2. A model of a suspension mechanism, using the equation for damped harmonic motion, written in engineering notation:

   \[\frac{d^2}{d~\!t^2} y(t) + 2 \zeta \omega \left( \frac{d}{d~\!t} y(t) \right) + \omega^2 y(t) = 0,\]

   with initial conditions:

   \[y(0) = 1 \quad \mbox{and} \quad y'(0) = 0.\]

   Apply the 3-step operational calculus method to compute the solution of this model.

3. Consider again

   \[\begin{split}\left\{ \begin{array}{rcl} x' & = & -2x - 9y \\ y' & = & \hphantom{-2}x - 2y \end{array} \right. \quad x(0) = -1, \quad y(0) = 1.\end{split}\]

1. Write the system in matrix format.

2. Compute the eigenvalues of the matrix.

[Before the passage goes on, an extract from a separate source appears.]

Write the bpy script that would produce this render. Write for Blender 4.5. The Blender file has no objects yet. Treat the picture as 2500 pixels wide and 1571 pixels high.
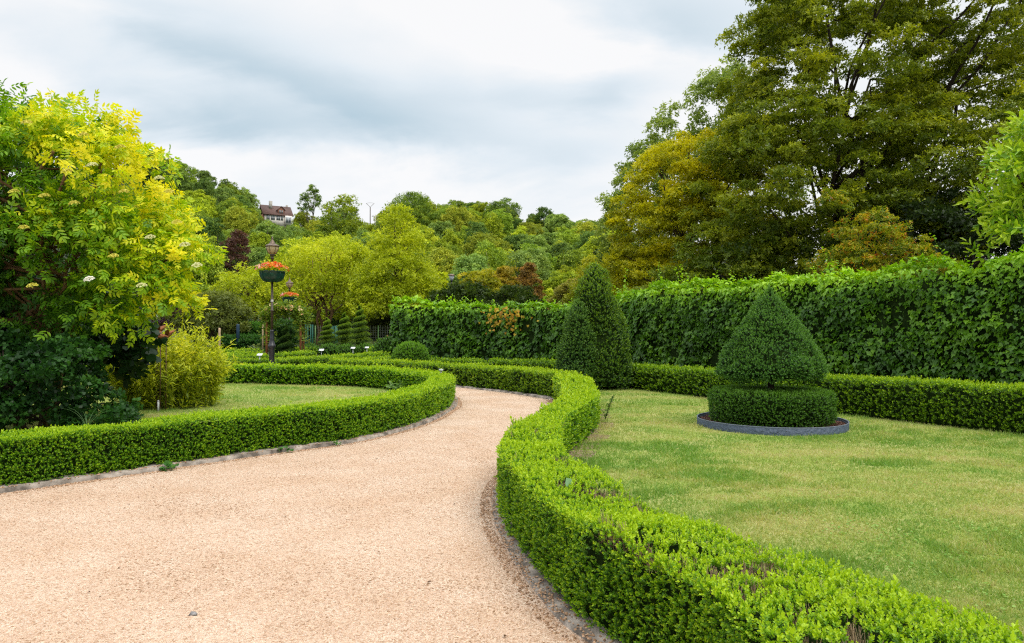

3. Compare the eigenvalues with the previously computed solution, previously computed with the aid of SymPy.

Bibliography

1. Charles R. MacCluer, start of Chapter 10 of Industrial Mathematics. Modeling in Industry, Science, and Government, Prentice Hall, 2000.

2. Richard C. Dorf and Robert H. Bishop: Modern Control Systems. Nineth Edition, Prentice Hall, 2001.